NMHC bought in July a private lot in Koblerville where the proposed school will be built and where some 600 students from Hopwood Jr. High School will be transferred.

But planner and grant writer Jeannie Mafnas reported to the board that her email communication with Rachel Fusco of PSS CIP revealed plans to construct 10 buildings: four classroom buildings with 27 classrooms, a cafeteria, a library, a vocational building, a horticulture building, a music building, and a water storage tank.

Mafnas had asked PSS for an estimated project cost, which it previously projected at about $8 million, “but we still have yet to hear from them.”

She said their Nov. 10 meeting with PSS Commissioner Rita Sablan was for the most part about funding the construction of sidewalks in Mihaville and not the new junior high school.
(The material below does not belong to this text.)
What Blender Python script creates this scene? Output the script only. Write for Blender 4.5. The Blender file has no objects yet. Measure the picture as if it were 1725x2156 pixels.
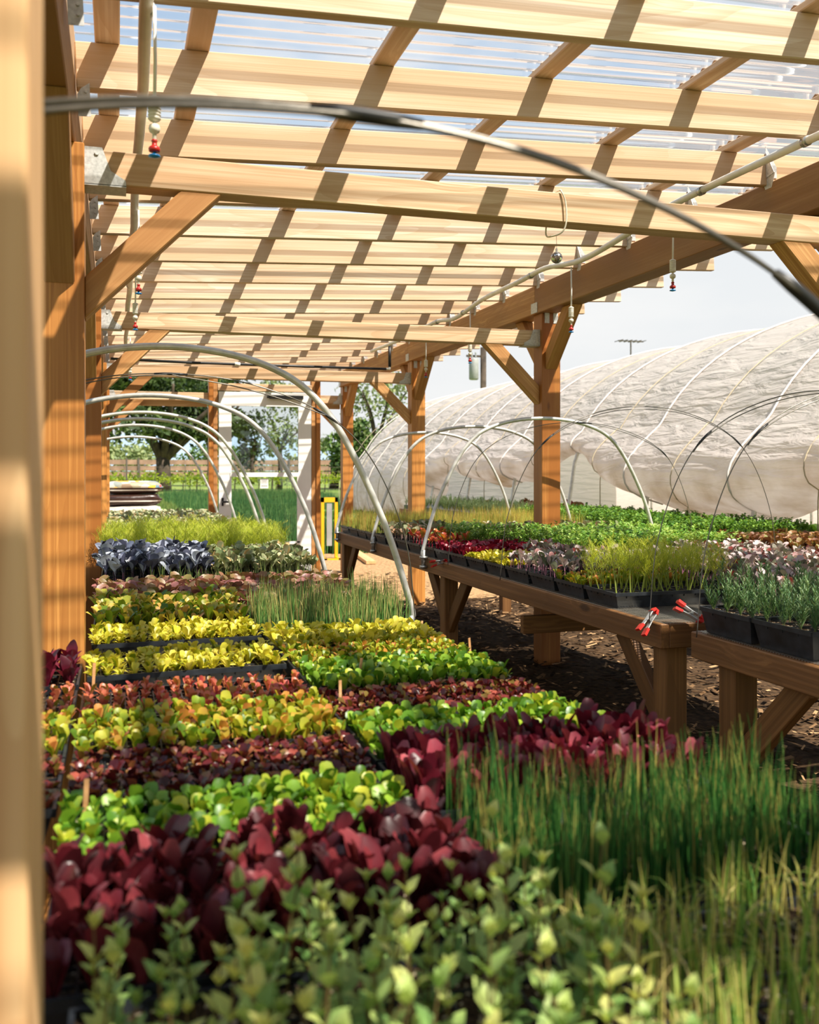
import bpy, bmesh, math, random
import numpy as np
from mathutils import Vector, Matrix

# ---------------------------------------------------------------- camera, light, exposure
S = bpy.context.scene
COL = S.collection
PI = math.pi
FPX, VPX, HY = 2016.0, 248.0, 989.0            # focal length, vanishing point and horizon measured on a 1725 x 2156 frame
ZC = 1.35
YAW = math.atan((862.5 - VPX) / FPX)
cam = bpy.data.cameras.new('camera')
cam.sensor_fit = 'VERTICAL'
cam.sensor_height = 36.0
cam.lens = FPX / 2156 * 36.0
cam.shift_y = (HY - 1078) / 2156
cam.clip_start, cam.clip_end = 0.05, 5000
cam.dof.use_dof = True
cam.dof.focus_distance = 4.2
cam.dof.aperture_fstop = cam.lens / 1000 / 0.0075
camo = bpy.data.objects.new('camera', cam)
COL.objects.link(camo)
camo.location = (0, 0, ZC)
camo.rotation_euler = (PI / 2, 0, -YAW)
S.camera = camo

SUN = Vector((0.41, -0.62, 1.0)).normalized()  # towards the sun: behind the viewer, to the right, high
sl = bpy.data.lights.new('sun', 'SUN')
sl.energy = 8.5
sl.color = (1.0, 0.92, 0.80)
sl.angle = math.radians(0.55)
suno = bpy.data.objects.new('sun', sl)
COL.objects.link(suno)
suno.rotation_euler = SUN.to_track_quat('Z', 'Y').to_euler()
suno.location = (6, -8, 14)

W = bpy.data.worlds.new('sky')
S.world = W
W.use_nodes = True
nt = W.node_tree
nt.nodes.clear()
tc = nt.nodes.new('ShaderNodeTexCoord')
sx = nt.nodes.new('ShaderNodeSeparateXYZ')
rp = nt.nodes.new('ShaderNodeValToRGB')
el = rp.color_ramp.elements
el[0].position, el[0].color = 0.0, (0.86, 0.87, 0.87, 1)
el[1].position, el[1].color = 0.75, (0.20, 0.36, 0.62, 1)
e = el.new(0.22); e.color = (0.82, 0.85, 0.87, 1)
e = el.new(0.34); e.color = (0.52, 0.66, 0.82, 1)
e = el.new(0.47); e.color = (0.30, 0.47, 0.71, 1)
mp = nt.nodes.new('ShaderNodeMapping'); mp.inputs['Scale'].default_value = (1.6, 1.6, 5.0)
nz = nt.nodes.new('ShaderNodeTexNoise'); nz.inputs['Scale'].default_value = 2.2; nz.inputs['Detail'].default_value = 6
cr = nt.nodes.new('ShaderNodeValToRGB')
cr.color_ramp.elements[0].position, cr.color_ramp.elements[1].position = 0.47, 0.72
mx = nt.nodes.new('ShaderNodeMix'); mx.data_type = 'RGBA'
mx.inputs[7].default_value = (0.92, 0.92, 0.91, 1)
bg = nt.nodes.new('ShaderNodeBackground'); bg.inputs[1].default_value = 0.88
wo = nt.nodes.new('ShaderNodeOutputWorld')
L = nt.links.new
L(tc.outputs['Generated'], sx.inputs[0]); L(sx.outputs['Z'], rp.inputs[0])
L(tc.outputs['Generated'], mp.inputs[0]); L(mp.outputs[0], nz.inputs['Vector']); L(nz.outputs[0], cr.inputs[0])
L(cr.outputs[0], mx.inputs[0]); L(rp.outputs[0], mx.inputs[6]); L(mx.outputs[2], bg.inputs[0]); L(bg.outputs[0], wo.inputs[0])

S.view_settings.view_transform = 'Standard'
S.view_settings.look = 'None'
S.view_settings.exposure = 0.24
S.view_settings.gamma = 1.0
S.view_settings.use_curve_mapping = False
cy = S.cycles
cy.max_bounces, cy.diffuse_bounces, cy.glossy_bounces = 7, 3, 2
cy.transmission_bounces, cy.transparent_max_bounces = 4, 14
cy.caustics_reflective = cy.caustics_refractive = False
cy.sample_clamp_indirect = 6.0
cy.use_denoising = True

# ---------------------------------------------------------------- helpers
def c(r, g, b):
    f = lambda x: ((x / 255 + 0.055) / 1.055) ** 2.4 if x > 10 else x / 255 / 12.92
    return (f(r), f(g), f(b), 1.0)

class N:                                        # small node-tree writer
    def __init__(s, name):
        s.m = bpy.data.materials.new(name); s.m.use_nodes = True
        s.t = s.m.node_tree; s.t.nodes.clear()
    def n(s, typ, **kw):
        o = s.t.nodes.new('ShaderNode' + typ)
        for k, v in kw.items():
            if k.startswith('_'): setattr(o, k[1:], v)
            else: o.inputs[k.replace('__', ' ')].default_value = v
        return o
    def l(s, a, b): s.t.links.new(a, b)
    def ramp(s, fac, stops, interp='LINEAR'):
        r = s.n('ValToRGB'); r.color_ramp.interpolation = interp
        e = r.color_ramp.elements
        e[0].position, e[0].color = stops[0]; e[1].position, e[1].color = stops[-1]
        for p, col in stops[1:-1]:
            q = e.new(p); q.color = col
        s.l(fac, r.inputs[0]); return r.outputs[0]
    def mix(s, fac, a, b, mode='MIX'):
        m = s.n('Mix', _data_type='RGBA', _blend_type=mode)
        for v, i in ((fac, 0), (a, 6), (b, 7)):
            if hasattr(v, 'default_value'): s.l(v, m.inputs[i])
            else: m.inputs[i].default_value = v
        return m.outputs[2]
    def math(s, op, a, b=0.0, clamp=False):
        m = s.n('Math', _operation=op, _use_clamp=clamp)
        for v, i in ((a, 0), (b, 1)):
            if hasattr(v, 'default_value'): s.l(v, m.inputs[i])
            else: m.inputs[i].default_value = v
        return m.outputs[0]
    def bsdf(s, col, rough=0.6, metal=0.0, bump=None, bstr=0.3, spec=0.5, coat=0.0):
        p = s.n('BsdfPrincipled')
        if hasattr(col, 'default_value'): s.l(col, p.inputs['Base Color'])
        else: p.inputs['Base Color'].default_value = col
        if hasattr(rough, 'default_value'): s.l(rough, p.inputs['Roughness'])
        else: p.inputs['Roughness'].default_value = rough
        p.inputs['Metallic'].default_value = metal
        p.inputs['Specular IOR Level'].default_value = spec
        p.inputs['Coat Weight'].default_value = coat
        if bump is not None:
            b = s.n('Bump', Strength=bstr, Distance=0.01); s.l(bump, b.inputs['Height']); s.l(b.outputs[0], p.inputs['Normal'])
        return p.outputs[0]
    def out(s, sh):
        o = s.n('OutputMaterial'); s.l(sh, o.inputs[0]); return s.m

def wood(name, light, dark, knot=c(120, 70, 30), rough=0.62, line=0.5, streak=0.35, patch=None):
    k = N(name)
    t = k.n('TexCoord'); oi = k.n('ObjectInfo')
    sc = k.n('VectorMath', _operation='SCALE'); sc.inputs[3].default_value = 37.0
    cb = k.n('CombineXYZ')
    for i in range(3): k.l(oi.outputs['Random'], cb.inputs[i])
    k.l(cb.outputs[0], sc.inputs[0])
    ad = k.n('VectorMath', _operation='ADD'); k.l(t.outputs['Object'], ad.inputs[0]); k.l(sc.outputs[0], ad.inputs[1])
    # knots bend the grain around them
    mk = k.n('Mapping', Scale=(1.5, 4.5, 4.5)); k.l(ad.outputs[0], mk.inputs[0])
    vo = k.n('TexVoronoi', Scale=1.0, Randomness=1.0); k.l(mk.outputs[0], vo.inputs['Vector'])
    near = k.ramp(vo.outputs['Distance'], [(0.0, (1, 1, 1, 1)), (0.22, (0, 0, 0, 1))])
    off = k.n('VectorMath', _operation='SCALE'); off.inputs[0].default_value = (0.0, 0.03, 0.03); k.l(near, off.inputs[3])
    a2 = k.n('VectorMath', _operation='ADD'); k.l(ad.outputs[0], a2.inputs[0]); k.l(off.outputs[0], a2.inputs[1])
    m1 = k.n('Mapping', Scale=(0.9, 13, 13)); k.l(a2.outputs[0], m1.inputs[0])
    n1 = k.n('TexNoise', Scale=1.0, Detail=4.0); k.l(m1.outputs[0], n1.inputs['Vector'])
    m2 = k.n('Mapping', Scale=(0.7, 95, 95)); k.l(a2.outputs[0], m2.inputs[0])
    n2 = k.n('TexNoise', Scale=1.0, Detail=3.0); k.l(m2.outputs[0], n2.inputs['Vector'])
    m3 = k.n('Mapping', Scale=(0.5, 4, 4)); k.l(a2.outputs[0], m3.inputs[0])
    n3 = k.n('TexNoise', Scale=1.0, Detail=2.0); k.l(m3.outputs[0], n3.inputs['Vector'])
    rings = k.math('FRACT', k.math('MULTIPLY', n3.outputs[0], 16.0))
    base = k.ramp(k.math('ADD', k.math('MULTIPLY', n1.outputs[0], 0.75), k.math('MULTIPLY', oi.outputs['Random'], 0.25)), [(0.36, dark), (0.62, light)])
    base = k.mix(k.math('MULTIPLY', k.ramp(rings, [(0.45, (0, 0, 0, 1)), (0.95, (1, 1, 1, 1))]), streak), base, dark)
    base = k.mix(k.math('MULTIPLY', k.ramp(n2.outputs[0], [(0.46, (1, 1, 1, 1)), (0.6, (0, 0, 0, 1))]), line), base, dark)
    kn = k.ramp(vo.outputs['Distance'], [(0.05, (1, 1, 1, 1)), (0.085, (0, 0, 0, 1))])
    base = k.mix(k.math('MULTIPLY', kn, 0.8), base, knot)
    return k.out(k.bsdf(base, rough, bump=n2.outputs[0], bstr=0.12, spec=0.35))

def plain(name, col, rough=0.5, metal=0.0, var=0.12, scale=30.0, spec=0.5, bstr=0.05):
    k = N(name); t = k.n('TexCoord')
    n = k.n('TexNoise', Scale=scale, Detail=3.0); k.l(t.outputs['Object'], n.inputs['Vector'])
    dk = tuple(x * (1 - 2 * var) for x in col[:3]) + (1,)
    lt = tuple(min(1, x * (1 + var)) for x in col[:3]) + (1,)
    return k.out(k.bsdf(k.ramp(n.outputs[0], [(0.3, dk), (0.7, lt)]), rough, metal, n.outputs[0], bstr, spec))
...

“We basically explained to her.that our funds are actually committed for her school,” said corporate director Joshua Sasamoto. “We made it very, very absolutely clear that it’s just not possible” to fund their project using CDBG funding.

Tomokane noted that NMHC should not repeat their situation in the past when they had “to scramble at the last minute” to spend the grant money and not jeopardize its relationship with the U.S. Department of Housing and Urban Development.

“We’ve done what’s necessary to make sure that doesn’t happen. There’s no danger of that happening this program year, which just started last month,” assured Sasamoto.

Board member Diego Songao pointed out that the board should come up with a position that “it will only authorize up to what was approved and we cannot fund more than that because we’re going to hamper the other community projects in the other islands.”

“We already bought the land and we’re mandated to do something. Right now, that something is the school. If that should not happen, we will come back to the board and come up with an alternate idea,” said Sasamoto.